Le 11 novembre 1816, il ajoute qu’il aurait voulu réaliser l’unité des Allemands, celle des Italiens et, ensuite, unifier la grande famille européenne, réaliser les États-Unis d’Europe ». « C’est dans cet état de choses qu’on eût trouvé plus de chance d’amener partout l’unité des codes, celle des principes, des opinions, des sentiments, des vues et des intérêts. Alors peut-être à la faveur des lumières universellement répandues, devenait-il permis de rêver, pour la grande famille européenne, l’application du congrès américain, ou celle des Amphictyons de la Grèce ; et quelle perspective alors de force, de grandeur, de jouissance, de prospérité ! Quel grand et magnifique spectacle ! ». On remarquera l’importance que Napoléon accorde aux problèmes économiques. Il donne pour mobile à la politique qui l’a conduit au désastre le but, en apparence désintéressé, du développement industriel du continent, permettant à celui-ci de tenir tête à l’impérialisme économique britannique.
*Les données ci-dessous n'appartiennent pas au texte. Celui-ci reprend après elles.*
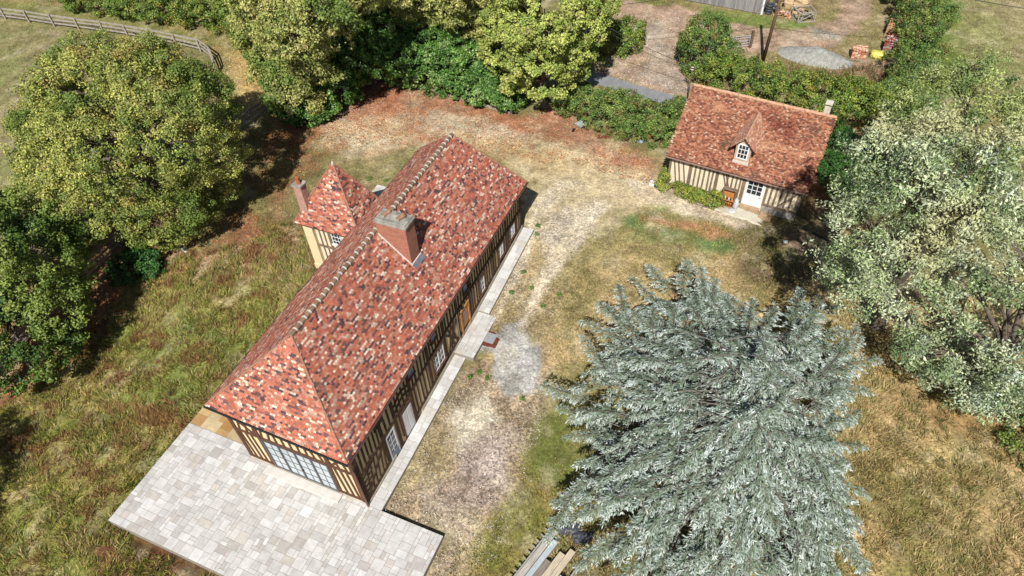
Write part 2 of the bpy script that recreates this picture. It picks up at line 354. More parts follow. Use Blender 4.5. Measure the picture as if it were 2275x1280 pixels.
def build_ground():
    xs = axis(-66, 46, .17, 700); ys = axis(-10, 70, .17, 700)
    X, Y = np.meshgrid(xs, ys); x = X.ravel(); y = Y.ravel()
    z = G(y)+(fbm(x, y, .35, 3)-.5)*.10+(fbm(x, y, 1.6, 9, 2)-.5)*.05
    pd = inpoly(x, y, [(-4.6, -5.5), (12.2, -5.5), (12.2, .7), (9.2, .7), (9.2, 22), (-.2, 22), (-.2, 2.4), (-4.6, 2.4)])
    z = np.where(pd > -.25, np.minimum(z, G(y)-.12), z)
    c, sp = ground_color(x, y)
    nx, ny = len(xs), len(ys)
    i = np.arange(nx-1)[None, :]+nx*np.arange(ny-1)[:, None]; i = i.ravel()
    F = np.stack([i, i+1, i+1+nx, i+nx], 1)
    m, nt, b = nodes('ground_soil'); N = nt.nodes.new; L = nt.links.new
    b.inputs['Roughness'].default_value = .95; b.inputs['Specular IOR Level'].default_value = .1
    a = N('ShaderNodeAttribute'); a.attribute_name = 'Soil'
    tc = N('ShaderNodeTexCoord')
    n1 = N('ShaderNodeTexNoise'); n1.inputs['Scale'].default_value = 6; n1.inputs['Detail'].default_value = 6; n1.inputs['Roughness'].default_value = .75; L(tc.outputs['Object'], n1.inputs[0])
    m1 = N('ShaderNodeMapRange'); m1.inputs[1].default_value = .3; m1.inputs[2].default_value = .7; m1.inputs[3].default_value = .55; m1.inputs[4].default_value = 1.45; L(n1.outputs[0], m1.inputs[0])
    vo = N('ShaderNodeTexVoronoi'); vo.inputs['Scale'].default_value = 11; L(tc.outputs['Object'], vo.inputs[0])
    sx = N('ShaderNodeSeparateColor'); L(vo.outputs['Color'], sx.inputs[0])
    m2 = N('ShaderNodeMapRange'); m2.inputs[3].default_value = -.5; m2.inputs[4].default_value = .5; L(sx.outputs[0], m2.inputs[0])
    k = N('ShaderNodeMath'); k.operation = 'MULTIPLY_ADD'; L(m2.outputs[0], k.inputs[0]); L(a.outputs['Alpha'], k.inputs[1]); k.inputs[2].default_value = 1
    n3 = N('ShaderNodeTexNoise'); n3.inputs['Scale'].default_value = 1.9; n3.inputs['Detail'].default_value = 7; n3.inputs['Roughness'].default_value = .7; L(tc.outputs['Object'], n3.inputs[0])
    m3 = N('ShaderNodeMapRange'); m3.inputs[1].default_value = .32; m3.inputs[2].default_value = .62; m3.inputs[3].default_value = .66; m3.inputs[4].default_value = 1.16; L(n3.outputs[0], m3.inputs[0])
    m0 = N('ShaderNodeMath'); m0.operation = 'MULTIPLY'; L(m1.outputs[0], m0.inputs[0]); L(m3.outputs[0], m0.inputs[1])
    mu = N('ShaderNodeMath'); mu.operation = 'MULTIPLY'; L(m0.outputs[0], mu.inputs[0]); L(k.outputs[0], mu.inputs[1])
    v = N('ShaderNodeVectorMath'); v.operation = 'SCALE'; L(a.outputs['Color'], v.inputs[0]); L(mu.outputs[0], v.inputs[3])
    L(v.outputs[0], b.inputs['Base Color'])
    bp = N('ShaderNodeBump'); bp.inputs['Strength'].default_value = .7; bp.inputs['Distance'].default_value = .06; L(n1.outputs[0], bp.inputs['Height']); L(bp.outputs[0], b.inputs['Normal'])
    o = npmesh('ground', np.stack([x, y, z], 1), F, m, smooth=True)
    at_ = o.data.attributes.new('Soil', 'FLOAT_COLOR', 'POINT')
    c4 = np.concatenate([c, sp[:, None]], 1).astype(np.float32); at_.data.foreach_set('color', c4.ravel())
    tag(o, 'dry sloping ground of straw, gravel and leaf litter around the house', 'ground', kind='structure')
build_ground()
def gz(x, y): return float(G(y))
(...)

À Sainte-Hélène, sans cacher qu’il avait voulu faire jouer à la France un rôle hégémonique, il répètera qu’il a cherché à associer les Européens pour assurer leur prospérité et le succès de leurs intérêts.

On remarquera que les seules institutions économiques communes à toute l’Europe auxquelles, selon lui, il aurait pensé, se bornent à un système unique des poids et mesures, à une parité fixe entre les différentes monnaies et aux mêmes lois pour réglementer le commerce et l’industrie. Il n’est absolument pas question d’une union douanière. C’est dire que, dans ces intentions, exposées après coup il faut le répéter, l’intégration économique demeurait quelque chose de vague ne devant pas être poussée très loin. Il en était de même de l’intégration politique et de l’intégration militaire car il ne vint jamais à l’idée de Napoléon, dans quelque domaine que ce soit, d’installer des institutions supranationales.”